* **Provided material**:

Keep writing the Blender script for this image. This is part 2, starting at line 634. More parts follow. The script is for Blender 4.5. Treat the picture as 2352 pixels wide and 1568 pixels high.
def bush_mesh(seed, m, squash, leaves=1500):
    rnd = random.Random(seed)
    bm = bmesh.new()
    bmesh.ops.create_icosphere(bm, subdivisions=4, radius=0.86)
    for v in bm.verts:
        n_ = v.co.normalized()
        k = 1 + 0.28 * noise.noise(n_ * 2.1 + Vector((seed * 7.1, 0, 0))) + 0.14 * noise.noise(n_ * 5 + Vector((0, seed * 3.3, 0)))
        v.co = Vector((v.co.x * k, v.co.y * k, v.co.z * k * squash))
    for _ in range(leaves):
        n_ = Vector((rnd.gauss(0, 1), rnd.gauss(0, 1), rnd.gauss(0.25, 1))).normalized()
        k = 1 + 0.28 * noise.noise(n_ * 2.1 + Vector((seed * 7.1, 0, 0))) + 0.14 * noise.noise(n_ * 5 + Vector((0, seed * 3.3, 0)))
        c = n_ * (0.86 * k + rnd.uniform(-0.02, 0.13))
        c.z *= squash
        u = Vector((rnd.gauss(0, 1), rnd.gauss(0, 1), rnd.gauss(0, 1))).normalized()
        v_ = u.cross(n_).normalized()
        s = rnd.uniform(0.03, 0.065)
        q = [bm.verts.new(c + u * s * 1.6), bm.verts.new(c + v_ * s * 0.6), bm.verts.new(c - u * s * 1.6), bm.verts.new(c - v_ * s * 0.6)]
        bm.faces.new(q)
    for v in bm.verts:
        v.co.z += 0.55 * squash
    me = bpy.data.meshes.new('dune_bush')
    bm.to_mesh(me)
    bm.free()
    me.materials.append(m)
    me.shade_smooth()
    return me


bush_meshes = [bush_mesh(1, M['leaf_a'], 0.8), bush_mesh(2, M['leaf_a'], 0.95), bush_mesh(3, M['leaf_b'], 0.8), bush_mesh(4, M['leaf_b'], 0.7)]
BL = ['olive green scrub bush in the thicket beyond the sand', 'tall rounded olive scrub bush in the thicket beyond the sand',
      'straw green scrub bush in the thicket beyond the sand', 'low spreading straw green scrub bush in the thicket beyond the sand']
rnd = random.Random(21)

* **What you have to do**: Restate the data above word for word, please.

* **Output below**:
Keep writing the Blender script for this image. This is part 2, starting at line 634. More parts follow. The script is for Blender 4.5. Treat the picture as 2352 pixels wide and 1568 pixels high.
def bush_mesh(seed, m, squash, leaves=1500):
    rnd = random.Random(seed)
    bm = bmesh.new()
    bmesh.ops.create_icosphere(bm, subdivisions=4, radius=0.86)
    for v in bm.verts:
        n_ = v.co.normalized()
        k = 1 + 0.28 * noise.noise(n_ * 2.1 + Vector((seed * 7.1, 0, 0))) + 0.14 * noise.noise(n_ * 5 + Vector((0, seed * 3.3, 0)))
        v.co = Vector((v.co.x * k, v.co.y * k, v.co.z * k * squash))
    for _ in range(leaves):
        n_ = Vector((rnd.gauss(0, 1), rnd.gauss(0, 1), rnd.gauss(0.25, 1))).normalized()
        k = 1 + 0.28 * noise.noise(n_ * 2.1 + Vector((seed * 7.1, 0, 0))) + 0.14 * noise.noise(n_ * 5 + Vector((0, seed * 3.3, 0)))
        c = n_ * (0.86 * k + rnd.uniform(-0.02, 0.13))
        c.z *= squash
        u = Vector((rnd.gauss(0, 1), rnd.gauss(0, 1), rnd.gauss(0, 1))).normalized()
        v_ = u.cross(n_).normalized()
        s = rnd.uniform(0.03, 0.065)
        q = [bm.verts.new(c + u * s * 1.6), bm.verts.new(c + v_ * s * 0.6), bm.verts.new(c - u * s * 1.6), bm.verts.new(c - v_ * s * 0.6)]
        bm.faces.new(q)
    for v in bm.verts:
        v.co.z += 0.55 * squash
    me = bpy.data.meshes.new('dune_bush')
    bm.to_mesh(me)
    bm.free()
    me.materials.append(m)
    me.shade_smooth()
    return me


bush_meshes = [bush_mesh(1, M['leaf_a'], 0.8), bush_mesh(2, M['leaf_a'], 0.95), bush_mesh(3, M['leaf_b'], 0.8), bush_mesh(4, M['leaf_b'], 0.7)]
BL = ['olive green scrub bush in the thicket beyond the sand', 'tall rounded olive scrub bush in the thicket beyond the sand',
      'straw green scrub bush in the thicket beyond the sand', 'low spreading straw green scrub bush in the thicket beyond the sand']
rnd = random.Random(21)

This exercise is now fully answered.